This absorbing story set in Germany and France before and during the German occupation of France is a page-turner at its best. Beautifully written, this emotional story is of two ordinary children swallowed in the horror of World War 11.

The two main players are: Marie-Laure a shy and resourceful blind girl who has learned to navigate the streets of her quartier in Paris, has mastered Braille and is very fond of Jules Verne’s “Twenty Thousand leagues Under the Sea”. Her and her father fled the city for Saint-Malo when the Nazis invaded France in 1940, at the time unknown to Marie-Laure, her father was entrusted by his boss, the museum’s curator with a treasure, the “Sea of Flames”, a priceless 133 carat diamond with a legend of immortality. A treasure that will be highly sought by the Nazis……

And

Werner Pfennig who is a German orphan with a natural affinity for circuitry one who can repair any broken short-wave radio that comes his way.
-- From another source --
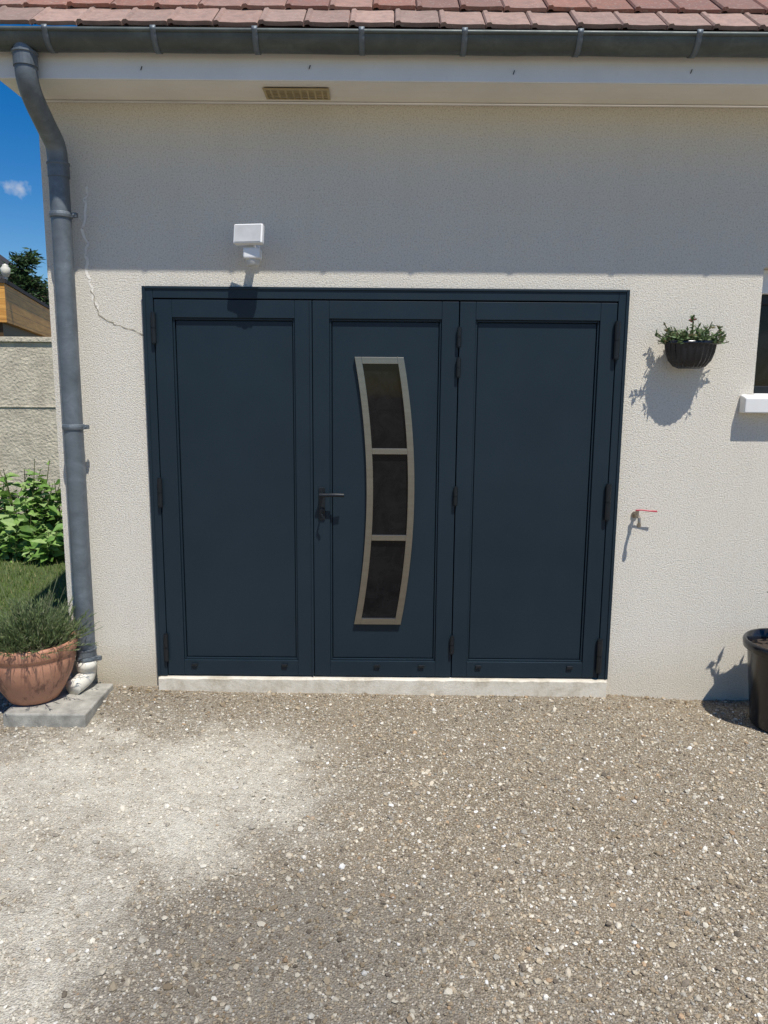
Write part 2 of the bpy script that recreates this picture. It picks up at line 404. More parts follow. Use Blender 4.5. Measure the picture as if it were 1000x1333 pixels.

Listening to the voice he soon becomes entranced by the lessons he mysteriously hears turning the dial. His passion for the ins and outs of the mechanics brings him to Nazi military elite training school. There he will breathe nation, live discipline and eventually sacrifice his life to the Wehrmacht.

The narrative is disciplined and flips between the two stories, it jumps forward and back in time, eventually weaves together and wraps up all the threads beautifully. The chapters are short and the prose is polished, very close to poetry, each sentence is finely crafted and very elegant….maybe a bit too much and the beauty of this may be slightly distracting. Once I got used to this vigorous style I was propelled onward and enjoyed every moment. The characters are multifaceted, very few to dislike and most are the heart of an engrossing journey where they are the center point. This novel is definitely narrative driven and does so expertly.

On a final note, “ All the Light We Cannot See” orbits around the nature of sacrifice and spotlights history with all the barbarism of war, its sights and sounds, in a vivid imaginary manner only a master story teller can express.